Here’s an alternate version of Kualoa family fun if you need to get the most bang for your buck. Book a $5 afternoon horseback ride for ages 5 to 10 years, have a great lunch at Aunty Pat’s, pet the ranch cats, visit the petting zoo, and then pick your choice of public-access beaches up and down the northeast coast.

Our Tips:

1. For the movie tour: bring snacks and water. It’s longer than you think. And see Jurassic Park beforehand, which will double the fun factor for kids.

2. For the beach: bring snacks. There’s lots of cold water provided, but no food—and you’re there for three hours.

3. Equipment you’ll find at the beach: life jackets, SUP boards, kayaks and paddles, snorkels, volleyballs and nets, beach mats, beach toys, rope swings, hammocks, games, large tents with picnic benches. One of the lifeguards said he hoped the management would purchase some beach chairs. Yes, please.
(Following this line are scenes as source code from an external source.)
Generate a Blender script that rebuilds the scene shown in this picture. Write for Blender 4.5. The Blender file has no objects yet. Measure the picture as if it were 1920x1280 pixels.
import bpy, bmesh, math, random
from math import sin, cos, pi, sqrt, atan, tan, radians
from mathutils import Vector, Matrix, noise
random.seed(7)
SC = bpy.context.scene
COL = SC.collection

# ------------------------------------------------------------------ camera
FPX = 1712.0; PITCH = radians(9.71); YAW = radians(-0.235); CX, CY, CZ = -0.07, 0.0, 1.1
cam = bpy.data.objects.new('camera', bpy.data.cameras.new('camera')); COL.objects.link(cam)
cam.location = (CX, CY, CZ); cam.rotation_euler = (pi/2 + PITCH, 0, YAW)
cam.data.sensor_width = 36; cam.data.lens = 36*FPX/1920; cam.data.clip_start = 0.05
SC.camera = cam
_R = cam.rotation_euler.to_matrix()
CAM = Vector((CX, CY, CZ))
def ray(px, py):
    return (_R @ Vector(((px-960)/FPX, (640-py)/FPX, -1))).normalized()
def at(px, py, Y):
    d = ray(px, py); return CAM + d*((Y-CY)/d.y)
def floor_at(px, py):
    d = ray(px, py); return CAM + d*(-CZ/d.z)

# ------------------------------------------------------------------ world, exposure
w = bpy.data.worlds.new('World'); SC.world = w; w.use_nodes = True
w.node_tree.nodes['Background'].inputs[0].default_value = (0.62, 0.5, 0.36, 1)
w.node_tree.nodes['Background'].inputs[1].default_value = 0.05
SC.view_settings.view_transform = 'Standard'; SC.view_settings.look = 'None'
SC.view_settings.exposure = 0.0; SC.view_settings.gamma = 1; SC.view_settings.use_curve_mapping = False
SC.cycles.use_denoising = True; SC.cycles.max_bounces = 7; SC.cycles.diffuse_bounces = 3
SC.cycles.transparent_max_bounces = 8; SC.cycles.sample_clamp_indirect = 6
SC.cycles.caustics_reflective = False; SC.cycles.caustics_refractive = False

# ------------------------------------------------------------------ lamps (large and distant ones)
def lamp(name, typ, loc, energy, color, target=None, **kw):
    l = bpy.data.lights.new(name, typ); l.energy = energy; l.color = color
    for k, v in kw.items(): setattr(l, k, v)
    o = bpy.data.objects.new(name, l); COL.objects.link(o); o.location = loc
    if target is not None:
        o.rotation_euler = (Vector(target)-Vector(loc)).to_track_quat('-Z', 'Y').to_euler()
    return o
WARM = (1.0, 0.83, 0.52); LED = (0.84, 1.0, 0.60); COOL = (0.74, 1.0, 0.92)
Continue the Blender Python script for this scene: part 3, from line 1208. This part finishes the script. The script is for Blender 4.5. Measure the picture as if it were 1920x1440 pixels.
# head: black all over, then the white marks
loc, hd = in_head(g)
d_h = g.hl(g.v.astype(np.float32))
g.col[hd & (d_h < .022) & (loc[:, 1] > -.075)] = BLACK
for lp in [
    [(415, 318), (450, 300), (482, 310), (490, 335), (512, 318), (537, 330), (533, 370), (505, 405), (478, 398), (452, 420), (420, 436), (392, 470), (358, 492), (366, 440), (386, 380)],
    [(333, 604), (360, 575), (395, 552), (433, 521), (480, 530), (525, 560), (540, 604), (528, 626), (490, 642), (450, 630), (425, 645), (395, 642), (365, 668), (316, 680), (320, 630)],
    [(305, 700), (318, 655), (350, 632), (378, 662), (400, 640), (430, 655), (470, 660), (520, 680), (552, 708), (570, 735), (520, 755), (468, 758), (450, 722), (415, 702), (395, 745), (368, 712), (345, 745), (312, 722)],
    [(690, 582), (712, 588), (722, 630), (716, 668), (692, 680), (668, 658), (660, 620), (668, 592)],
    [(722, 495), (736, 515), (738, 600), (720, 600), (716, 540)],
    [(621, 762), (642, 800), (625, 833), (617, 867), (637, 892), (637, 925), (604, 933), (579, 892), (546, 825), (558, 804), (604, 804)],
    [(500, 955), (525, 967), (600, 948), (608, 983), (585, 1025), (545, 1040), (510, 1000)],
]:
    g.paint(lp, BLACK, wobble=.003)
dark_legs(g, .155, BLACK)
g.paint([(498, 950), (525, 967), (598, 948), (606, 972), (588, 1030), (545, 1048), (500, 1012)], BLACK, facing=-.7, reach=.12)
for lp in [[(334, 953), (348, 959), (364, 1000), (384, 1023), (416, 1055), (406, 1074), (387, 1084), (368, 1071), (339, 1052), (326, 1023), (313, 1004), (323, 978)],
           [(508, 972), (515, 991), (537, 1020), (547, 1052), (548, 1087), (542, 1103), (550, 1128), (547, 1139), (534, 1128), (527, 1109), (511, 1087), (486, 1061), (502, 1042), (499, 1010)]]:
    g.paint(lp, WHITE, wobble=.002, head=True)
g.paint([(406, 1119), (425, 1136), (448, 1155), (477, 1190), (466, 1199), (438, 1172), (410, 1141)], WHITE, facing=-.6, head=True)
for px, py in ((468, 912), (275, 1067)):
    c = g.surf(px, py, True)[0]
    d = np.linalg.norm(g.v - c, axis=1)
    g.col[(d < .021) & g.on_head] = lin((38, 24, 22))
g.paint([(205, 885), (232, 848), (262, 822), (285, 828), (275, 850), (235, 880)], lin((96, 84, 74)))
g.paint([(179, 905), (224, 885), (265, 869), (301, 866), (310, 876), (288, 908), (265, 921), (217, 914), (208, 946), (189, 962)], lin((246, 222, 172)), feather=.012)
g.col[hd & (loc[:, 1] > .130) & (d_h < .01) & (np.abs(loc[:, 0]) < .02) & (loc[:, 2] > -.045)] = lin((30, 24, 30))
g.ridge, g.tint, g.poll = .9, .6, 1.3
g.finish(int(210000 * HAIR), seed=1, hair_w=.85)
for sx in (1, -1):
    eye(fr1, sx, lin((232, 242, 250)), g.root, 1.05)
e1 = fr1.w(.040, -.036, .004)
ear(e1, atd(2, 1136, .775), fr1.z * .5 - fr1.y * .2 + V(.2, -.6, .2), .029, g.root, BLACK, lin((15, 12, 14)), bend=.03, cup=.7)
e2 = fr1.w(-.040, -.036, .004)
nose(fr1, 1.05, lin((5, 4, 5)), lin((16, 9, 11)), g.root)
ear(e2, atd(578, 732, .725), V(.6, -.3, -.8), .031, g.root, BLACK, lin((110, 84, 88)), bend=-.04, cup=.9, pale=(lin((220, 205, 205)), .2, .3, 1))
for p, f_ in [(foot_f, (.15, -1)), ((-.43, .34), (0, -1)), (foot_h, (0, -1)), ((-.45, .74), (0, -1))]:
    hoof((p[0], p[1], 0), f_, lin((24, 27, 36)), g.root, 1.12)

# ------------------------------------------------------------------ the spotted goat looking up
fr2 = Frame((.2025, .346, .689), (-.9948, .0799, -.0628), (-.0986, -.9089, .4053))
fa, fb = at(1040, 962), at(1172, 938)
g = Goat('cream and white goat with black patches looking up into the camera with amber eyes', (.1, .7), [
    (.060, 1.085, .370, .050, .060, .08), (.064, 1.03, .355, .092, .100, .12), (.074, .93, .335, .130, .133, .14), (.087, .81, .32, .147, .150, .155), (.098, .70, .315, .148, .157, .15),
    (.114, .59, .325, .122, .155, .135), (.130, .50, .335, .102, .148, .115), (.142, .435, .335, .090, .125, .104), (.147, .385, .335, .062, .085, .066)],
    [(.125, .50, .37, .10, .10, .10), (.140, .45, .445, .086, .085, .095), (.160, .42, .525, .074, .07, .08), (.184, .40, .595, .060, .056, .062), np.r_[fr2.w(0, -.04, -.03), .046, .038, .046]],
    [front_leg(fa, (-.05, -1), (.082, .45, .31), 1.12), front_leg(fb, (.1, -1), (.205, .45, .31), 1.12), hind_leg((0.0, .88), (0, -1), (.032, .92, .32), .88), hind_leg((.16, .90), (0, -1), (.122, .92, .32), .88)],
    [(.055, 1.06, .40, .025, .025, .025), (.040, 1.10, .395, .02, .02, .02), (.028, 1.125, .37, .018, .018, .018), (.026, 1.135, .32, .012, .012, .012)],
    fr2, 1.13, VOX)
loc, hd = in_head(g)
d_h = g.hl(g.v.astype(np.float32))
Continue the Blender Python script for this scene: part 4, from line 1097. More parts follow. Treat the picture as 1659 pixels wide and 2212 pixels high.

4. Expect a certain amount of hustling your family from place to place. Kualoa Ranch sees a large volume of people, and though the employees are friendly, the buses need to leave with military precision.

5. Go when itʻs less crowded. Lifeguards say the crowds die down on non-summer weekdays and overcast days. Call ahead to hear how many people you might be sharing the beach with.

6. Other options for under-10s include a Native Hawaiian fishpond tour that runs only on Sundays, and a free petting zoo with an ostrich, a llama, a donkey, a macaw, a tortoise, goats, a calf, and a pony.

Overall Pros: Gorgeous landscape, great café food, clean and numerous bathrooms, lots to see. The most fun stuff for kids under 10 might be what’s freely available: seeing the ranch cats and horses, and the petting zoo (which we didn’t get to see).

Overall Cons: Kualoa Ranch can add up for families. The ranch has a lot of tourist traffic. And it can get crowded.

Kualoa Ranch

  • 49-560 Kamehameha Hwy, Kāne‘ohe, HI 96744
  • kualoaranch.com
  • 237-7321
  • Tour times vary: see website for details.
  • Prices: Prices for different experiences vary. Both our a la carte experiences cost $25 for kamaaina adults and $19 for kama‘āina children.